Here’s a new page in the print-on-demand saga and its growing impact on book publishing (see our previous blogpost, “Mardel Acquires Espresso Book Machine"): 3D printing. There may be innovative applications for publishers to consider for print books, especially in light of the current capability to 3D print a functional human jaw and a working gun made out of resin.
Jonathan Zittrain (@zittrain), author of The Future of the Internet and How to Stop It (book) (blog), professor of law at Harvard Law School (@Harvard_Law), and faculty co-director of the Berkman Center for Internet & Society at Harvard University (@berkmancenter), says
Resin is the toner of the modern 3D printer. No doubt 3D printers will come to be able to commonly use other raw ingredients. There's no reason they couldn't be someday in the mainstream metals and all sorts of forms of porcelain, but in this case we're talking plastic.

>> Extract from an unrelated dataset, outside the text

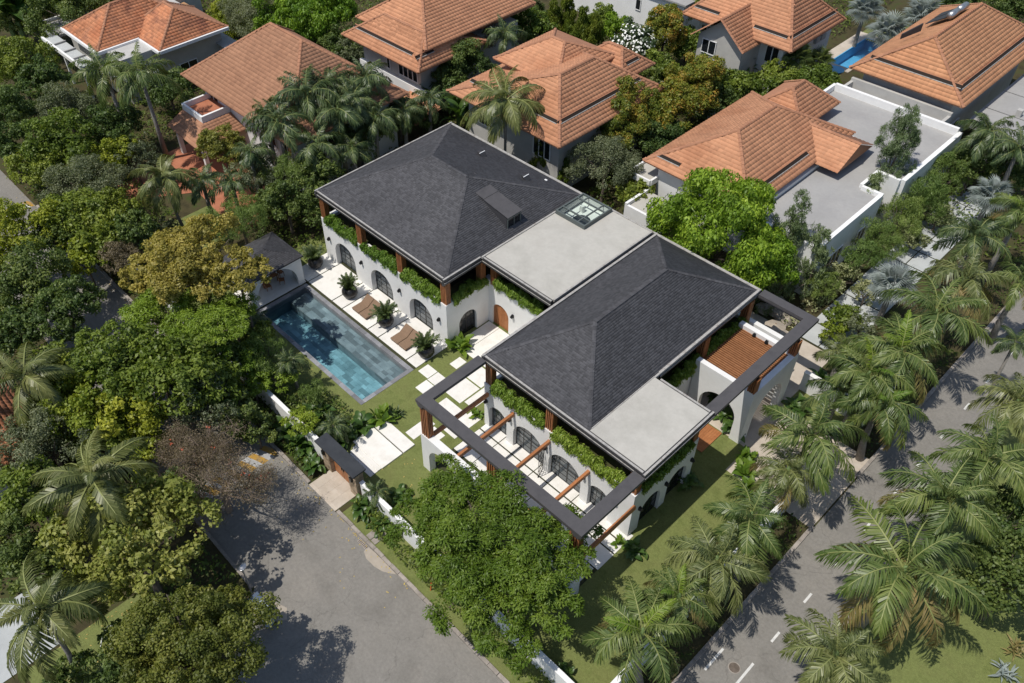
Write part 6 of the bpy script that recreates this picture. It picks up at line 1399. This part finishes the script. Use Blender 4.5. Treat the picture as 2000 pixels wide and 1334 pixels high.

Read this in full at Marketplace Tech (@MarketplaceAPM).
Another foray into the future is the possibility that smartphones will be fashioned into glasses, and the opportunities this may bring to publishers.
"This idea of wearing glasses and being able to see data as we walk around is where I think things are heading," says Brian Chen (@bxchen), columnist for The New York Times Bits blog (@nytimesbits) and author of Always On: How the iPhone Unlocked the Anything-Anytime-Anywhere Future—and Locked Us In. And once the interface for glasses is less intrusive, he noted, the potential use cases are wide open. “Say you were giving a speech," he said. "Glasses could serve as a teleprompter."